Nineteen nineteen was the year of the so-called Black Sox scandal, which involved Major League Baseball players fixing the World Series. Even though the players were acquitted in their criminal trial, the commissioner of Major League Baseball banned them from the game for life, stating emphatically that “Regardless of the verdict of juries, no player that throws a ball game; no player that undertakes or promises to throw a ball game; no player that sits in a conference with a bunch of crooked players and gamblers where the ways and means of throwing ball games are planned and discussed and does not promptly tell his club about it, will ever play professional baseball.”

The major professional sports leagues in the United States and the National Collegiate Athletic Association hewed to this anti-gambling position for 99 years. They all opposed the 2018 Supreme Court decision mentioned above.

Supporting their position was the law that the Supreme Court overturned last May, the Professional and Amateur Sports Protection Act of 1992. That law was sponsored by then-Senator Bill Bradley, who had been an All-American college-basketball player and a star professional. His views about why the law was important are in the best traditions of good government: “State-sanctioned sports betting puts the imprimatur of the state on this activity. It conveys the message that sports are more about money than personal achievement and sportsmanship. In these days of scandal and disillusionment, it is important that our youngsters not receive this message.”

Senator Bradley’s emphasis on the young echoes an argument that has been made by other opponents of sports betting. That argument against easing access to sports betting was acknowledged, but essentially ignored, in the 2018 Supreme Court opinion: “[I]t is particularly addictive and especially attractive to young people with a strong interest in sports.”

Since being authorized to legalize sports betting by the Supreme Court, some states—New Jersey and Mississippi, for example—have weakly protected the young and the addicted by requiring that sports betting occur only at casinos or racetracks. Other jurisdictions, however—for example, the District of Columbia, Rhode Island, and Iowa—are considering dispensing with even that protection of young or addicted sports gamblers by moving toward a mobile gambling regime that would allow sports bets with just a few keystrokes. Even though mobile sports gambling may violate the federal Wire Act, so anxious are these jurisdictions for the revenue that they believe will come from mobile sports gambling that, as they hurtle forward, they are dispensing with other good government practices, like competitive bidding.

Earlier this month, for example, the Council for the District of Columbia voted to suspend competitive bidding rules for operating online bidding. The reasoning for suspending this practice, according to DC Chief Financial Officer Jeffrey DeWitt, is that the normal competitive bidding process would take two years, a period during which he estimates DC could otherwise generate $61 million in mobile-sports-betting revenue.

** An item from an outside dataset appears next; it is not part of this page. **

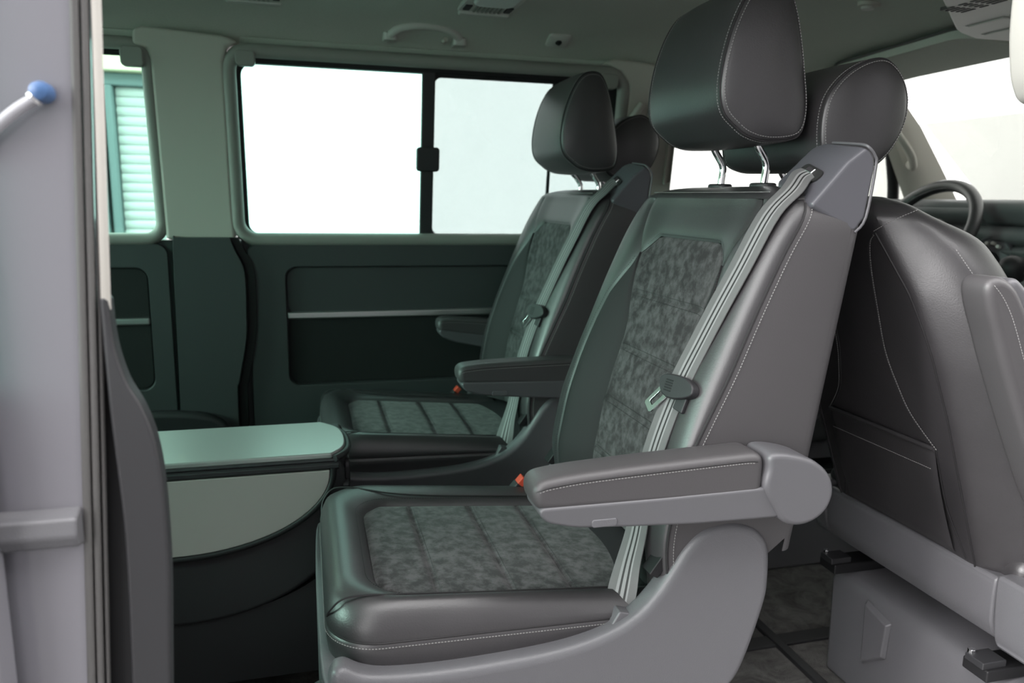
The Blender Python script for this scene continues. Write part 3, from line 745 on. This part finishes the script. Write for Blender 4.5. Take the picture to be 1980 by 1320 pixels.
    for i in range(6):
        j = (i+1) % 6; F += [(i, j, 6+j, 6+i), (12+i, 18+i, 18+j, 12+j), (i, 12+i, 12+j, j), (6+i, 6+j, 18+j, 18+i)]
    obj('metal_tongue', V, F, 'chrome', tg, bevel=.0006, seg=2)
    # ---- cushion
    def uring(xf, half, r, zf, xe=.515):
        out = []; yf = CY+half; yn = CY-(half if half > .23 else .197+(half-.15)*.42)
        for x in lin(xe, xf+r, 11)[:-1]: out.append((x, yn))
        for i in range(10): a = R(90*i/9); out.append((xf+r-r*math.sin(a), yn+r-r*math.cos(a)))
        for y in lin(yn+r, yf-r, 12)[1:-1]: out.append((xf, y))
        for i in range(10): a = R(90*i/9); out.append((xf+r-r*math.cos(a), yf-r+r*math.sin(a)))
        for x in lin(xf+r, xe, 11)[1:]: out.append((x, yf))
        return [Vector((x, y, zf(x))) for x, y in out]
    zs = lambda x: .490-.085*x
    crest = lambda x: .504-.090*x
    rings = [uring(.084, .150, .06, lambda x: zs(x)-.0045), uring(.080, .154, .062, lambda x: zs(x)-.001), uring(.072, .162, .066, lambda x: zs(x)+.005), uring(.058, .185, .072, lambda x: crest(x)-.003),
             uring(.044, .208, .078, crest), uring(.030, .226, .080, lambda x: crest(x)-.004), uring(.019, .239, .080, lambda x: crest(x)-.014), uring(.012, .247, .078, lambda x: .468-.06*x), uring(.009, .2505, .076, lambda x: .450-.03*x), uring(.011, .2495, .076, lambda x: .443-.024*x)]
    n = len(rings[0]); V = [v for r in rings for v in r]; Fc = []
    for i in range(len(rings)-1):
        for j in range(n-1): Fc.append((i*n+j, i*n+j+1, (i+1)*n+j+1, (i+1)*n+j))
    cu = obj('seat_cushion', V, Fc, 'leather', t)
    rb = [uring(.011, .2495, .076, lambda x: .4425-.024*x), uring(.009, .252, .076, lambda x: .438-.02*x), uring(.010, .252, .076, lambda x: .425-.01*x), uring(.013, .250, .074, lambda x: .40), uring(.022, .244, .07, lambda x: .378)]
    V = [v for r in rb for v in r]; Fc = []
    for i in range(len(rb)-1):
        for j in range(n-1): Fc.append((i*n+j, i*n+j+1, (i+1)*n+j+1, (i+1)*n+j))
    sb = obj('side_band', V, Fc, 'leather', cu)
    tube('piping', rings[-1], .0014, 'seam', cu, 5)
    stitches('stitching', [v+Vector((0, 0, -.0055)) for v in uring(.0082, .2528, .076, lambda x: .443-.024*x)], sb)
    stitches('stitching', uring(.0705, .1635, .066, lambda x: zs(x)+.0068), cu, .005, .003, .0005, m='seam')
    # side seam where the front cover meets the bolster
    for sg in (-1, 1):
        k = 0 if sg > 0 else .030
        sp = cr([Vector((.012, CY+sg*.182, .452)), Vector((.016, CY+sg*.203, .474)), Vector((.034, CY+sg*.211, .4935)), Vector((.064, CY+sg*(.205+k*.3), .4975)), Vector((.105, CY+sg*(.190+k*.8), .4935)), Vector((.15, CY+sg*(.176+k*1.2), .4885)), Vector((.24, CY+sg*(.168+k*1.45), .4795)), Vector((.44, CY+sg*(.166+k*1.5), .4625))], 8)
        tube('piping', sp, .0016, 'seam', cu, 5)
    sx_ = [.084, .172, .288, .384, .52]
    for i in range(4):
        def f(s, u, i=i):
            y = -.197+s*.347; x0 = sx_[i]; yc_ = y+.0235
            if i == 0:
                d = max(0, abs(yc_)-.1135); x0 = .084+.06-math.sqrt(max(0, .0036-d*d))
            x = x0+(sx_[i+1]-x0)*u
            return Vector((x, CY+y, zs(x)+.003*math.cos(yc_*9)-.001))
        panel('cushion_section', f, (0, 0, 1), .30, .1, 'suede', cu, .0045, .0050, 18, 9)
        if i:
            for dx in (.006,):
                stitches('stitching', [Vector((sx_[i]+dx, CY+y, zs(sx_[i]+dx)+.0008)) for y in lin(-.19, .145, 24)], cu, .005, .003, .0005, m='seam')
    # ---- base
    box('cushion_pan', (.04, CY-.235, .30), (.60, CY+.235, .45), 'dark_plastic', t, .01)
    sh = c2([(.008, .36), (.012, .415), (.030, .428), (.060, .413), (.12, .405), (.201, .403), (.30, .407), (.36, .414), (.41, .427), (.45, .447), (.481, .477), (.503, .508), (.527, .546), (.550, .568), (.577, .577), (.61, .578), (.643, .566), (.663, .545), (.671, .522), (.6735, .48), (.671, .445), (.653, .378), (.632, .323), (.605, .296), (.55, .272), (.40, .238), (.15, .222), (.06, .228), (.022, .258), (.010, .31)], 5, True)
    for sg in (-1, 1):
        a, b = sorted((CY+sg*.278, CY+sg*.236))
        s_ = softprism('side_shell', sh, a, b, .014, 'plastic', t)
        prism('slot_trim', [(.476, .505), (.490, .497), (.552, .582), (.538, .591)], 'XZ', *sorted((CY+sg*.264, CY+sg*.236)), 'black', s_, .002)
    prism('front_shell', c2([(.016, CY-.270), (.002, CY-.24), (-.002, CY), (.002, CY+.24), (.016, CY+.270)], 4)+[(.06, CY+.270), (.06, CY-.270)], 'XY', .225, .405, 'plastic', t, .006)
    prism('anchor_cover', [(.405, .405), (.432, .45), (.452, .445), (.452, .40), (.43, .392)], 'XZ', .962, .985, 'plastic', t, .003)
    prism('lever', c2([(.0, .30), (-.012, .37), (-.002, .385), (.02, .385), (.03, .30)], 3), 'XZ', CY-.262, CY-.225, 'dark_plastic', t, .006)
    box('pedestal', (.14, CY-.19, .03), (.56, CY+.19, .30), 'dark_plastic', t, .03)
    box('base_plate', (.10, CY-.25, .008), (.62, CY+.25, .035), 'black', t, .006)
    # red buckle
    dv = Vector((.66, 0, .75)); qv = Vector((-.75, 0, .66)); bo = Vector((.384, 1.452, .437))
    def bbx(l0, l1, th, wy): return [bo+dv*(l+.012)+qv*(k*th)+Vector((0, y*wy, 0)) for l in (l0, l1) for k in (-1, 1) for y in (-1, 1)]
    hs = hull('belt_buckle', bbx(-.03, .030, .0085, .013), 'dark_plastic', t, .003)
    hull('release_button', bbx(.026, .047, .0072, .0115), 'red', hs, .002)
    a1 = armrest(t, -1); a2 = armrest(t, 1); a1.location.x += .014; a2.location.x += .010
    return t, a1, a2
seat1, ar_n, ar_f = swivel_seat('near charcoal leather swivel seat with suede centre, large in the foreground')
seat2 = copy_tree(seat1); seat2.location += Vector((.015, .78, 0))
seat2['label'] = 'farther charcoal leather swivel seat beside the far side window, armrests down'
for o in seat1.children:
    if o.name.startswith('armrest') and o.location.y > 0: o.rotation_euler.y = R(112)
for o in seat2.children:
    if o.name.startswith('headrest'): o.location.z -= .024; o.location.x -= .010
    if o.name.startswith('armrest'): o.rotation_euler.y = R(8) if o.location.y > 0 else R(1.5); o.location.z -= .055 if o.location.y > 0 else .030; o.location.x += .085 if o.location.y > 0 else .036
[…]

Arguments for other good government practices met similar fates in the DC council deliberations. A council member opposing the suspension of competitive bidding argued that violence-prevention programs, which were scheduled to be financed in part by gambling revenue, should be financed by more stable and predictable sources of income than gambling. Another argued that rushing the bidding process was particularly uncalled for in light of previous scandals with the DC Lottery. In the end, as one of the members of the council noted, “It came down to the money.” This position is the polar opposite of the policy underlying the gambling position set out by Senator Bradley.

Rhode Island is an example of another state that is actively considering adding mobile sports betting to its sports betting operation. The problem with financing programs from gambling revenue was well-illustrated there after the recent Super Bowl: Rhode Island lost $1,200,000 on that game.

Another state considering legalizing mobile betting is Iowa. Although no consensus proposal has come forward yet with respect to whether betting will be limited to casinos and racetracks or will also be mobile, at least one legislator has recognized the dangers to good government posed by mobile sports gambling: “I would want to know the Iowa Racing and Gaming Commission would have the resources to police any ‘bad actors’ who may come on the scene. I would also expect to increase the funds available for gambling treatment and addiction. And…I don’t want some 14-year-old grabbing dad’s credit card and running up thousands of dollars in betting.” The legislator notes in the same article that “Sports gambling would generate the money to pay for these safeguards and conditions,” without being specific, without recognizing that gambling can produce losses as well as wins for Iowa, and without noting that sports gambling would generate some of the very problems that the revenue from sports gambling would purportedly solve.

It is not yet known which jurisdiction—Iowa, DC, Rhode Island, or some other state—will win this race to the bottom of bad law supported by bad policy. Whether or not one believes that states and other local governments should authorize sports betting, however, such laws can and should still be consistent with good government to the extent possible. In the past, limitations on sports betting have had the aim of protecting the integrity of players and of the game. The protection of good government should now be added to that list.